>> begin Input records
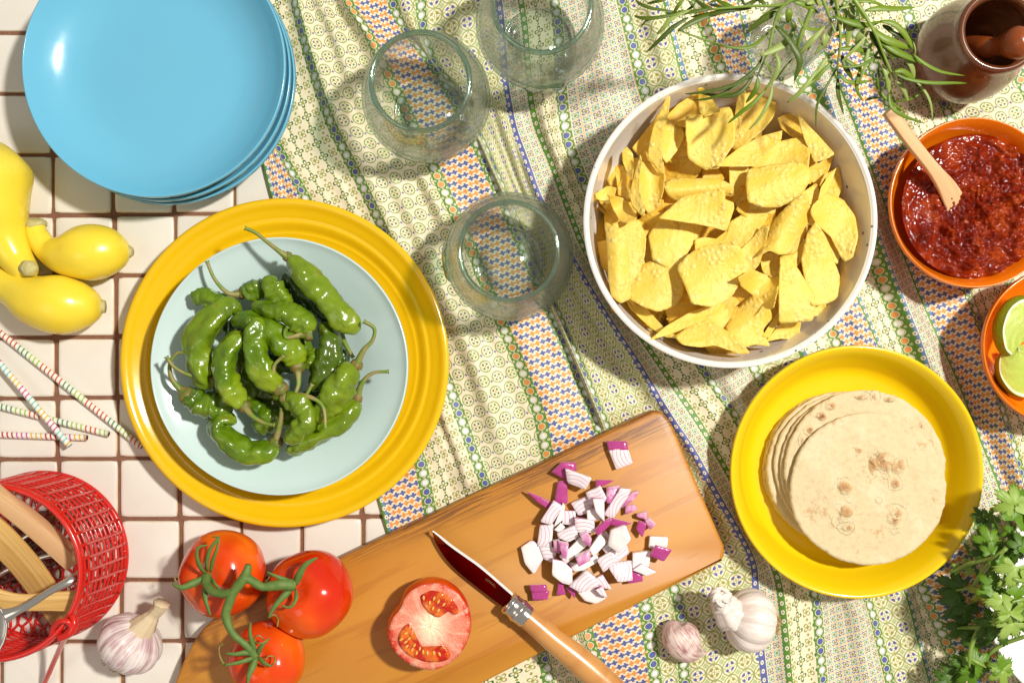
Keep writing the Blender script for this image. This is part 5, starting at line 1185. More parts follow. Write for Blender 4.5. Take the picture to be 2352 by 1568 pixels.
for i, (kd, pts, lv) in enumerate(ONI):
    mxx = sum(p[0] for p in pts) / len(pts); myy = sum(p[1] for p in pts) / len(pts)
    dx, dy = mxx - 740, myy - 980; rr = sqrt(dx * dx + dy * dy); o = clock[int(round(atan2(dx, -dy) / (pi / 6))) % 12]
    A = abs(sum(pts[k][0] * pts[(k + 1) % len(pts)][1] - pts[(k + 1) % len(pts)][0] * pts[k][1] for k in range(len(pts)))) / 2
    size = 'small' if A < 6500 else ('large' if A > 13500 else 'middling')
    where = 'at the heap centre' if rr < 120 else ('inside the heap towards %s o\'clock' % o if rr < 270 else 'on the heap edge at %s o\'clock' % o if rr < 430 else 'far from the heap at %s o\'clock' % o)
    sh = 'five sided' if len(pts) == 5 else ('blunt' if len(pts) > 5 else 'four sided'); lab = '%s %s piece of red onion %s' % (size, onn[kd], where)
    if lab in seen: lab = '%s %s %s piece %s' % (size, onn[kd], sh, where)
    if lab in seen: lab = lab.replace('piece', 'chunk')
    seen[lab] = 1
    th = .0062 + .0015 * (i % 3) if kd != 'p' else .0035
    zt = BT + .0065 * lv + .001 * (i % 3) + .001; zb = max(BT + .0003, zt - th)
    rnd = random.Random(i); tx, ty = rnd.uniform(-.25, .25), rnd.uniform(-.25, .25)
    if lv == 1: tx *= .3; ty *= .3
    q = [(mxx + (a - mxx) * 1.12, myy + (b2 - myy) * 1.12) for a, b2 in resample(pts, 24)]; c0 = ON.P(mxx, myy, zt); top = []
    long_ = max(((pts[(k + 1) % len(pts)][0] - pts[k][0], pts[(k + 1) % len(pts)][1] - pts[k][1]) for k in range(len(pts))), key=lambda e: e[0] ** 2 + e[1] ** 2)
    la = atan2(-long_[1], long_[0]); U = Vector((cos(la), sin(la), 0)); Vv = Vector((-sin(la), cos(la), 0))
    v, uv = [], []
    pr = [(1.0, 0), (.965, 1), (.5, 1), (.0, 1)]
    rings = [('b', .93), ('m', 1.0), ('t', 1.0), ('i', .95), ('i', .5)]
    def zz(p): return zt + tx * p.x + ty * p.y + (-9.0 * (p.dot(Vv)) ** 2) * (1 if kd in 'pl' else .5)
    for nm, s in rings:
        for a, b2 in q:
            p = ON.P(a, b2, zt) - c0; p.z = 0; p *= s; w = zz(p); 
            zf = {'b': zb + max(0, w - zt), 'm': zb + max(0, w - zt) + .0006, 't': w - .0006, 'i': w}[nm]
            if nm in 'bm': zf = min(zf, w - .0015)
            v.append(Vector((c0.x + p.x, c0.y + p.y, zf))); uv.append((p.dot(U) * 100, p.dot(Vv) * 100 / 1.0))
    v.append(Vector((c0.x, c0.y, zz(Vector())))); uv.append((0, 0)); nq = 24; f, fm = [], []
    for r in range(4):
        for k in range(nq): f.append((r * nq + k, (r + 1) * nq + k, (r + 1) * nq + (k + 1) % nq, r * nq + (k + 1) % nq)); fm.append(1 if r < 2 else 0)
    for k in range(nq): f.append((4 * nq + k, len(v) - 1, 4 * nq + (k + 1) % nq)); fm.append(0)
    ar = sum(q[k][0] * q[(k + 1) % nq][1] - q[(k + 1) % nq][0] * q[k][1] for k in range(nq))
    if ar < 0: f = [x[::-1] for x in f]
    mesh('onion_piece', v, f, [M['on' + kd], M['onw'] if kd in 'pl' else (M['onl'] if i % 2 else M['onw'])], uv=uv, fm=fm, label=lab, cat='onion piece', group='diced red onion on the board')
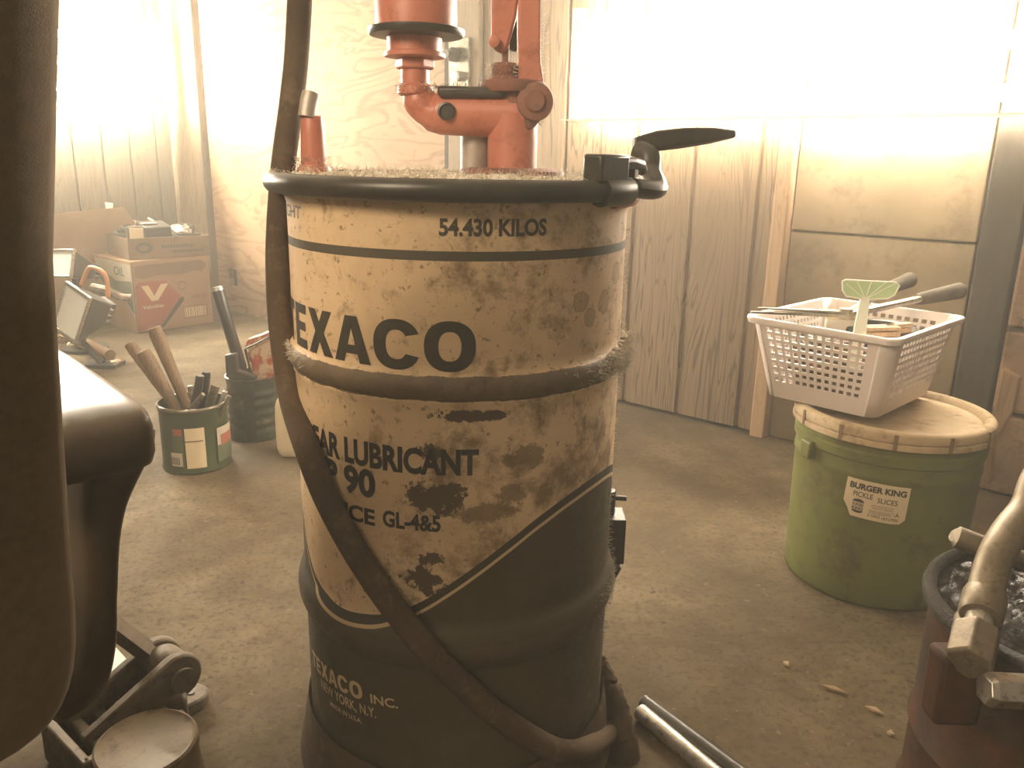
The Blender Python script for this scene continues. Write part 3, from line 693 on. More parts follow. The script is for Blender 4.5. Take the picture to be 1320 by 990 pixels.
# ------------------------------------------------------------------ hose looped down the front of the drum
HR = .0128
def hs(px, py, ex=0): th, z = surf(px, py, R + HR + .0015 + ex, DRUM_C); r = R + HR + .0015 + ex; return Vector((cx + r * math.sin(th), cy - r * math.cos(th), z))
hp_ = [aty(388, -60, .93), aty(383, 60, .93), aty(376, 130, .92), aty(370, 200, .90), aty(362, 262, .885), aty(358, 330, .875), aty(360, 400, .865), aty(367, 465, .85), aty(377, 520, .82)]
hp_[3] = aty(366, 205, .90); hp_[4] = aty(361, 262, .885)
hp_ += [hs(396, 578), hs(418, 635), hs(446, 690), hs(480, 745), hs(515, 793, .004), hs(552, 838, .005), hs(592, 878), hs(635, 917), hs(678, 947, .002), hs(715, 966, .004)]
q = hs(748, 968, .006); hp_ += [q, aty(778, 950, .84), aty(792, 925, .90), aty(792, 905, .955), aty(783, 892, .99), aty(760, 885, 1.03)]
zt = zz(-126); hx0 = aty(388, -60, .93)
hp_ = [Vector((ex, PY, zt - .004)), Vector((ex - .005, PY, zt + .05)), Vector(((ex * 2 + hx0.x) / 3, PY, zt + .11)), Vector((hx0.x + .02, .94, zt + .10)), Vector((hx0.x, .935, zt + .02))] + hp_
t = thing('hose', (cx, cy - R, .3), 'long dark rubber hose slung across the front of the big drum', 'hose')
MB().tube(smooth_path(hp_, 7), HR, 16).build('hose_tube', 'rubber', t, angle=80)

# ------------------------------------------------------------------ chair at the left edge
cf = Vector((-.67, .742, 0)).normalized(); cr_ = Vector((cf.y, -cf.x, 0))
E0 = Vector((-.337, .565, 0))
ch = thing('office_chair', E0 - cr_ * .25 + cf * .25, 'dark brown office chair with one armrest glaring white', 'chair')
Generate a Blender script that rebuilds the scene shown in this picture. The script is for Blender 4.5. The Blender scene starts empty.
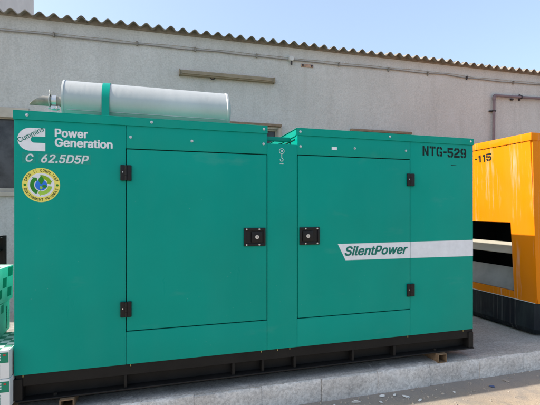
import bpy, bmesh, math, random
from mathutils import Vector, Matrix, noise
random.seed(7)
R = math.radians
PI = math.pi
S = bpy.context.scene
COL = S.collection

# ------------------------------------------------------------------ materials
MATS = {}
def nodes(name):
    m = bpy.data.materials.new(name); m.use_nodes = True
    nt = m.node_tree
    return m, nt, nt.nodes['Principled BSDF']

def N(nt, typ, **kw):
    n = nt.nodes.new(typ)
    for k, v in kw.items():
        setattr(n, k, v)
    return n

def coords(nt, scale=(1, 1, 1)):
    tc = N(nt, 'ShaderNodeTexCoord'); mp = N(nt, 'ShaderNodeMapping')
    mp.inputs['Scale'].default_value = scale
    nt.links.new(tc.outputs['Object'], mp.inputs['Vector'])
    return mp.outputs['Vector']

def ntex(nt, vec, scale, detail=4, rough=.6):
    n = N(nt, 'ShaderNodeTexNoise')
    n.inputs['Scale'].default_value = scale
    n.inputs['Detail'].default_value = detail
    n.inputs['Roughness'].default_value = rough
    nt.links.new(vec, n.inputs['Vector'])
    return n.outputs['Fac']

def ramp(nt, fac, stops):
    r = N(nt, 'ShaderNodeValToRGB')
    el = r.color_ramp.elements
    while len(el) < len(stops): el.new(.5)
    for e, (p, c) in zip(el, stops):
        e.position = p
        e.color = (c, c, c, 1) if not hasattr(c, '__len__') else (*c, 1)
    nt.links.new(fac, r.inputs['Fac'])
    return r.outputs['Color']

def mix(nt, fac, a, b, mode='MIX'):
    m = N(nt, 'ShaderNodeMix', data_type='RGBA', blend_type=mode)
    for sock, v in ((m.inputs[0], fac), (m.inputs[6], a), (m.inputs[7], b)):
        if hasattr(v, 'links') or isinstance(v, bpy.types.NodeSocket): nt.links.new(v, sock)
        elif hasattr(v, '__len__'): sock.default_value = (*v, 1)
        else: sock.default_value = v
    return m.outputs[2]

def bump(nt, p, height, strength=.3, dist=.01, prev=None):
    b = N(nt, 'ShaderNodeBump')
    b.inputs['Strength'].default_value = strength
    b.inputs['Distance'].default_value = dist
    nt.links.new(height, b.inputs['Height'])
    if prev is not None: nt.links.new(prev, b.inputs['Normal'])
    nt.links.new(b.outputs['Normal'], p.inputs['Normal'])
    return b.outputs['Normal']

def simple(name, col, rough=.6, metal=0, var=.15, scale=12, bstr=0, bscale=60, spec=.25):
    if name in MATS: return MATS[name]
    m, nt, p = nodes(name)
    v = coords(nt)
    f = ntex(nt, v, scale)
    lo = tuple(c * (1 - var) for c in col); hi = tuple(min(1, c * (1 + var)) for c in col)
    nt.links.new(ramp(nt, f, [(.3, lo), (.7, hi)]), p.inputs['Base Color'])
    p.inputs['Roughness'].default_value = rough
    p.inputs['Metallic'].default_value = metal
    p.inputs['Specular IOR Level'].default_value = spec
    if bstr: bump(nt, p, ntex(nt, v, bscale, 3), bstr, .004)
    MATS[name] = m
    return m

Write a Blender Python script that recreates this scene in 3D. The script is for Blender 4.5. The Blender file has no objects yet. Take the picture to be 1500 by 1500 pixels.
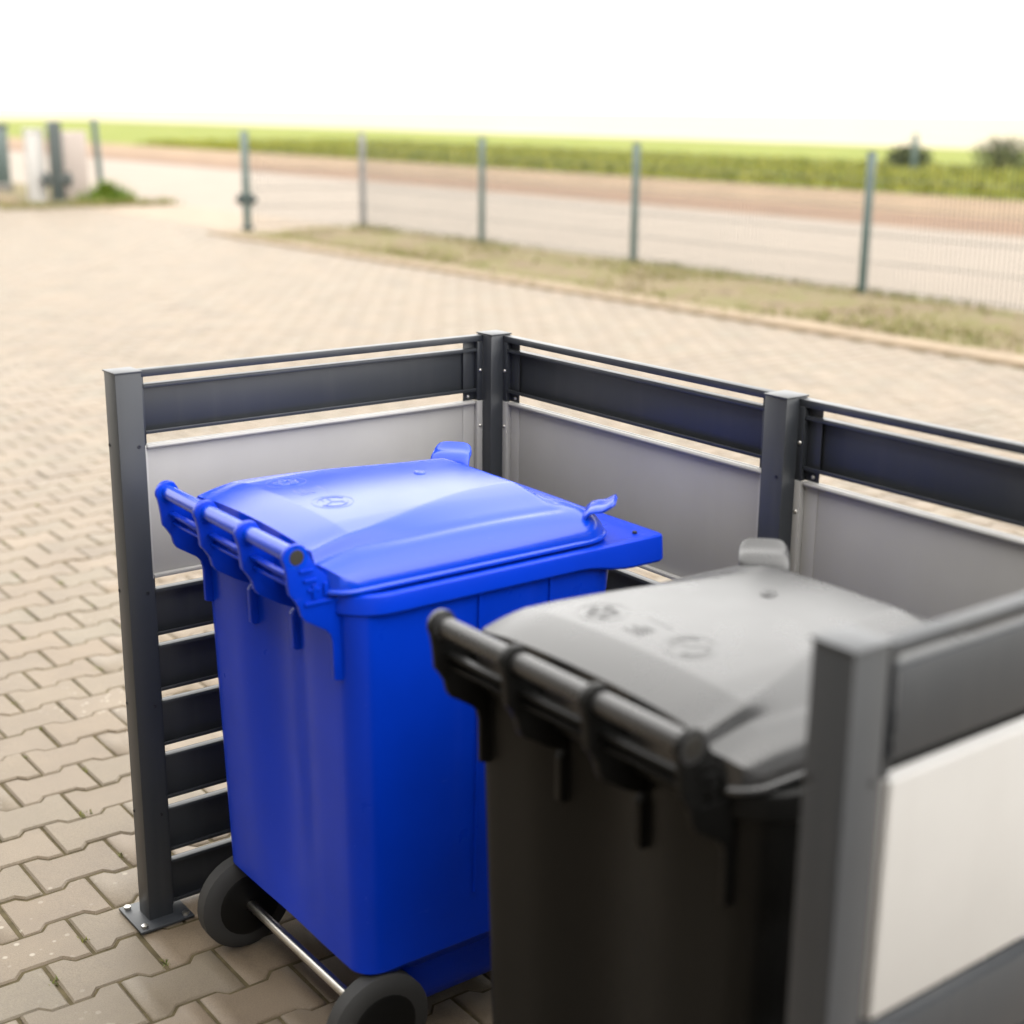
import bpy, bmesh, math, random
import numpy as np
from mathutils import Matrix, Vector
random.seed(7); rng = np.random.default_rng(7)
S = bpy.context.scene
COL = S.collection
rad = math.radians

# ------------------------------------------------------------------ camera
cam = bpy.data.cameras.new("camera"); camo = bpy.data.objects.new("camera", cam); COL.objects.link(camo)
r = Vector((0.79855827, -0.6018407, 0.00961554)); u = Vector((0.15436438, 0.22020822, 0.96316145)); f = Vector((0.58178718, 0.76765625, -0.26875187))
camo.matrix_world = Matrix(((r.x, u.x, -f.x, -1.94580517), (r.y, u.y, -f.y, -2.64210146), (r.z, u.z, -f.z, 1.667), (0, 0, 0, 1)))
cam.sensor_fit = 'HORIZONTAL'; cam.sensor_width = 36.0; cam.lens = 2118.726 / 1500 * 36
cam.clip_start = 0.05; cam.clip_end = 2000
cam.dof.use_dof = True; cam.dof.focus_distance = 3.0; cam.dof.aperture_fstop = 2.05
S.camera = camo

# ------------------------------------------------------------------ world + sun (overcast)
SUN_EL, SUN_AZ = 50, -62           # sun direction azimuth measured from +X towards +Y
w = bpy.data.worlds.new("World"); S.world = w; w.use_nodes = True
nt = w.node_tree; nt.nodes.clear()
sky = nt.nodes.new('ShaderNodeTexSky'); sky.sky_type = 'NISHITA'; sky.sun_disc = False
sky.sun_elevation = rad(SUN_EL); sky.sun_rotation = rad(90 - SUN_AZ); sky.air_density = 1.0; sky.dust_density = 1.0; sky.ozone_density = 1.0
hs = nt.nodes.new('ShaderNodeHueSaturation'); hs.inputs['Saturation'].default_value = 0.15; hs.inputs['Value'].default_value = 0.35
bg = nt.nodes.new('ShaderNodeBackground'); bg.inputs['Strength'].default_value = 0.15
wo = nt.nodes.new('ShaderNodeOutputWorld')
veil = nt.nodes.new('ShaderNodeMix'); veil.data_type = 'RGBA'; veil.blend_type = 'ADD'; veil.inputs[0].default_value = 1.0
veil.inputs[7].default_value = (5.7, 5.55, 5.25, 1)          # even high cloud veil over the whole sky
nt.links.new(sky.outputs[0], hs.inputs['Color']); nt.links.new(hs.outputs[0], veil.inputs[6]); nt.links.new(veil.outputs[2], bg.inputs['Color']); nt.links.new(bg.outputs[0], wo.inputs[0])
sl = bpy.data.lights.new("sun", 'SUN'); sl.energy = 0.18; sl.angle = rad(60); sl.color = (1.0, 0.95, 0.85)
so = bpy.data.objects.new("sun", sl); COL.objects.link(so)
sd = Vector((math.cos(rad(SUN_EL)) * math.cos(rad(SUN_AZ)), math.cos(rad(SUN_EL)) * math.sin(rad(SUN_AZ)), math.sin(rad(SUN_EL))))
so.rotation_euler = sd.to_track_quat('Z', 'Y').to_euler(); so.location = sd * 30
vs = S.view_settings; vs.view_transform = 'Standard'; vs.look = 'None'; vs.gamma = 1; vs.exposure = 1.97; vs.use_curve_mapping = False

# ------------------------------------------------------------------ helpers
def newmat(name):
    m = bpy.data.materials.new(name); m.use_nodes = True
    t = m.node_tree; b = t.nodes['Principled BSDF']
    return m, t, b
def N(t, typ, **kw):
    n = t.nodes.new(typ)
    for k, v in kw.items(): setattr(n, k, v)
    return n
def noise(t, scale, detail=4, rough=0.55, coord='Object'):
    tc = N(t, 'ShaderNodeTexCoord'); n = N(t, 'ShaderNodeTexNoise')
    n.inputs['Scale'].default_value = scale; n.inputs['Detail'].default_value = detail; n.inputs['Roughness'].default_value = rough
    t.links.new(tc.outputs[coord], n.inputs['Vector']); return n
def ramp(t, src, stops):
    c = N(t, 'ShaderNodeValToRGB'); e = c.color_ramp.elements
    while len(e) < len(stops): e.new(0.5)
    for el, (p, col) in zip(e, stops): el.position = p; el.color = (*col, 1)
    t.links.new(src, c.inputs[0]); return c
def mix(t, fac, a, b, mode='MIX'):
    m = N(t, 'ShaderNodeMix', data_type='RGBA', blend_type=mode)
    if isinstance(fac, (int, float)): m.inputs[0].default_value = fac
    else: t.links.new(fac, m.inputs[0])
    for i, v in ((6, a), (7, b)):
        if isinstance(v, tuple): m.inputs[i].default_value = (*v, 1)
        else: t.links.new(v, m.inputs[i])
    return m.outputs[2]
def bump(t, b, src, strength=0.2, dist=0.01):
    n = N(t, 'ShaderNodeBump'); n.inputs['Strength'].default_value = strength; n.inputs['Distance'].default_value = dist
    t.links.new(src, n.inputs['Height']); t.links.new(n.outputs[0], b.inputs['Normal'])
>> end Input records
• _Set task_: Which lines above hold the word "picture"? Copy each of them.

• _Solution to the problem_:
Keep writing the Blender script for this image. This is part 5, starting at line 1185. More parts follow. Write for Blender 4.5. Take the picture to be 2352 by 1568 pixels.
The Blender Python script for this scene continues. Write part 3, from line 693 on. More parts follow. The script is for Blender 4.5. Take the picture to be 1320 by 990 pixels.
Generate a Blender script that rebuilds the scene shown in this picture. The script is for Blender 4.5. The Blender scene starts empty.
Write a Blender Python script that recreates this scene in 3D. The script is for Blender 4.5. The Blender file has no objects yet. Take the picture to be 1500 by 1500 pixels.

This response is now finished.